Jest w tym roku wiele innych ważnych imprez, ale z pewnością warto walczyć o miejsce w turnieju finałowym. Po wielu perturbacjach i niejasnościach między FIVB i brazylijską federacją ostatecznie jednak tegoroczny finał będzie rozgrywany w Rio de Janeiro. Z założenia będzie ten turniej taką „próbą generalną” przed Igrzyskami Olimpijskimi w 2016 r., które odbędą się właśnie w Rio.
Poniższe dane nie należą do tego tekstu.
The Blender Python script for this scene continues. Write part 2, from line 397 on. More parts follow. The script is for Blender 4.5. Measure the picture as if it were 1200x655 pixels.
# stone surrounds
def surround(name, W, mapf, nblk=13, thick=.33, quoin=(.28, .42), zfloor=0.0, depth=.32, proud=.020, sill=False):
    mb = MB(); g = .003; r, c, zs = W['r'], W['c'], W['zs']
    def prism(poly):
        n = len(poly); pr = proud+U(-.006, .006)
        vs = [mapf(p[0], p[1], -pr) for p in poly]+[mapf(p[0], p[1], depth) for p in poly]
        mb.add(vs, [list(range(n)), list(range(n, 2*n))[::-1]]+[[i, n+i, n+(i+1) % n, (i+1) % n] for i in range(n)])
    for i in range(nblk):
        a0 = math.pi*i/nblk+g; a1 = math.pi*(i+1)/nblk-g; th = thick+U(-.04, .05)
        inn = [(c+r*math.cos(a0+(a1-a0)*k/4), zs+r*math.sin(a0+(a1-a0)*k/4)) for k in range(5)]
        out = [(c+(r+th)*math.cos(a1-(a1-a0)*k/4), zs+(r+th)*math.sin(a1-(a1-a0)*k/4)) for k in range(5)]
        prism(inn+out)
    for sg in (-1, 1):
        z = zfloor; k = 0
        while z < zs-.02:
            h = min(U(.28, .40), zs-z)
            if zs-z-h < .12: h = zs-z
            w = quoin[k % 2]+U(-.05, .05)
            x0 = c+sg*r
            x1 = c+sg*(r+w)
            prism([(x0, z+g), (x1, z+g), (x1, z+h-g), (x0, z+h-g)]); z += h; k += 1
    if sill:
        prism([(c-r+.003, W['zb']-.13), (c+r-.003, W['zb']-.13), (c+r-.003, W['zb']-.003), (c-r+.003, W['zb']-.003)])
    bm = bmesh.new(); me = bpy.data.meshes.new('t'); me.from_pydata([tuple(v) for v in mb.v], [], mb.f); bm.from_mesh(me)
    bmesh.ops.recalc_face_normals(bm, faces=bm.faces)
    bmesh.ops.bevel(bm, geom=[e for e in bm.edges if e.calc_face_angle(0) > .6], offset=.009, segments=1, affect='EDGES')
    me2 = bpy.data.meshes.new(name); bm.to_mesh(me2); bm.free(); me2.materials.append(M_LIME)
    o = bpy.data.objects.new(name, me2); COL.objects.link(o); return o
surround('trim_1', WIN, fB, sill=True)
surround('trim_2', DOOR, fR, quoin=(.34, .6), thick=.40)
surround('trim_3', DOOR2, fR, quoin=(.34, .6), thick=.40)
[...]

Warto tam się znaleźć już w tym roku by trochę poczuć przedsmak tego co będzie się działo w najważniejszej sportowej imprezie czterolecia.
Z Ligą Światową każdy ma jakieś osobiste wspomnienia. Mnie np. utkwił w pamięci rok 2002 r., gdy po raz pierwszy od lat poczułem, że polscy siatkarze mogą zdziałać coś wielkiego. Wygrana 3:0 w brazylijskiej Goianie z mistrzami świata była niesamowitym przeżyciem. Gdy dzwoniłem do redakcji by podać wynik (gdy mecz się kończył w Polsce było po 22 i gazety szły do druku), nie chcieli mi koledzy uwierzyć, sądząc, iż żartuje (nie było bezpośredniej transmisji). Wtedy się jeszcze nie udało. Na wygranie tych rozgrywek czekaliśmy jeszcze 10 lat, ale w turnieju w 2012 r. w Bułgarii nasza reprezentacja grała koncertowo gromiąc wszystkich rywali. I teraz nie mamy nic przeciwko temu, by ta historia sprzed trzech lat się w Rio de Janeiro powtórzyła.